火曜日, 1月 11, 2005


    Inkan are the name stamps used on formal documents instead of a signature in East Asia. Because each is custom-made and unique, it has a legal status similar to (but not quite as serious as) a signature in Western countries. I didn't need one when I was an exchange student in Japan in college, but now that I work in Japan I need one for the attendance book, which I have to stamp every day, and to signify receipt of my paycheck. My inkan is also registered with the bank. Most people also register theirs at the post office, but the post office will also accept a signature.
    When I arrived, my school ordered the very cheapest kind of inkan for me, made of wood. I was not very happy with their selection of kanji for my name, but I didn't say anything because I'd just gotten there and I didn't want to cause a fuss. I chose my own kanji for my name long ago, and the ones the school gave me were different. Although my kanji name is different in Japanese and Chinese, I like the fact that I can use one of the same characters in each--it gives me a certain feeling of continuity of identity, I guess, even though the character's meaning has nothing to do with the actual meaning of my name, if there is one. Anyway, the meaning of the kanji the school gave me were unrelated to anything. So I've always wanted a better inkan.
    When I went to China last summer, I had one made by a street vendor using my Chinese name. It was also cheap, and when I got it home I didn't like it because the imprint was so faint. It is made of stone, not wood, and has my Chinese zodiac animal carved on the top. I didn't do anything with it.
    When I went to Taiwan, I had a really nice inkan made. The stone is fossilized coral and very pretty. I gave them my desired kanji name. It would have been very expensive in Japan, but in Taiwan the price was much more affordable. The woman in the shop didn't make it in front of me like the Chinese street vendor, but sent it to me in Japan afterwards. I received it last week.
    Initially, I was disappointed because the imprint also seems rather faint. However, pretty-sunshine told me I just need to get the right shuniku for it. Shuniku is the red inkpad used with inkan. (The word means "vermilion flesh," and is one of my favorite Japanese words). I was also disappointed that at first glance, the characters weren't recongizable to me as my own name. They could almost have been anything. They were carved in the ancient semi-hieroglyphic style which I can't read. My other inkan have characters in the modern style, so I was unprepared for this. However, with close scrutiny I could eventually pick out which character was which (my first name is spelled with three kanji in Japanese; in Chinese, I use one character for my last name followed by two for my first). Now that I'm used to looking at it, I have no complaints with the design.
    I proudly took my new inkan to my school office and asked if I could start using it from now on. Unfortunately, I encountered yet another setback: the office staff pointed out that the new inkan is too big! It takes up the whole square of the date in the attendance book, covering the date number. To make me feel better, she told me that I could use the new one once a month when I get my paycheck.
    Having this pretty new inkan, of course I want to use it; although it doesn't make any difference to anything, some part of me rebels at using the cheap little wooden inkan every day with characters I didn't choose myself. At least I can register the new one with the bank and the post office, and get some high-grade shuniku to go with it. Hopefully if I get another job in Japan after JET, I can use the good inkan from the beginning.
    Here is something I wonder about inkan. I can't imagine ever throwing one away. If it were my family, and my parents and grandparents had inkan when they died, I would keep the inkan forever. So do people keep all of their dead relatives' inkan? In which case do inkan keep accumulating infinitely from generation to generation? Or do people throw them away after someone dies?

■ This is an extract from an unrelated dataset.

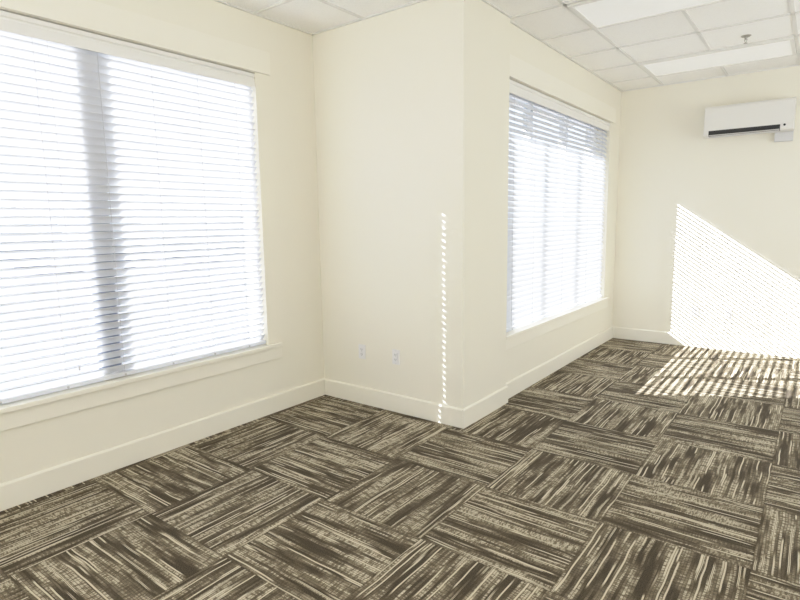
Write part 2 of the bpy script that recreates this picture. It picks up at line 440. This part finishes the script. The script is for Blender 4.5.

  • At 12:42 午後, Blogger Sanguine One said…

    Would you take the time to explain the difference between inko and hanko? I was presented with a hanko as a gift after some work in Takasaki and so am interested in its use.

  • At 4:01 午後, Blogger butterflyblue said…

    Inkan and hanko are the same thing. The word "hanko" is more common in casual speech. "Inkan" is the formal, correct word. For example, when you officially register one at your bank, it's called "inkan" registration, but in a casual situation someone would probably call it a "hanko". Same thing. I just prefer the word "inkan" so I tend to use it exclusively. Sorry for any confusion.

  • At 9:17 午前, Blogger Matt said…

    I asked a couple of people and they seemed confused by the question. But the general feeling seems to be that after a decent amount of time had passed and an inkan no longer has any value to potential thieves (all accounts shut down, etc.) it would be thrown away or carelessly lost (if it were a cheap wooden one) or just thrown in the safe on general principle (if it were expensive or had a nice design or sentimental value.)

    I guess the big old Japanese families must have safes full of the things, passed down for many generations through the eldest sons...

  • At 11:26 午前, Blogger butterflyblue said…

    It seems that people generally don't keep inkan for sentimental value. Coming from a country that doesn't use inkan, I think I tend to view them as very special, unique and permanent, thus overvaluing them. For those who use them for practical purposes, they are actually ephemeral, transient and even disposable.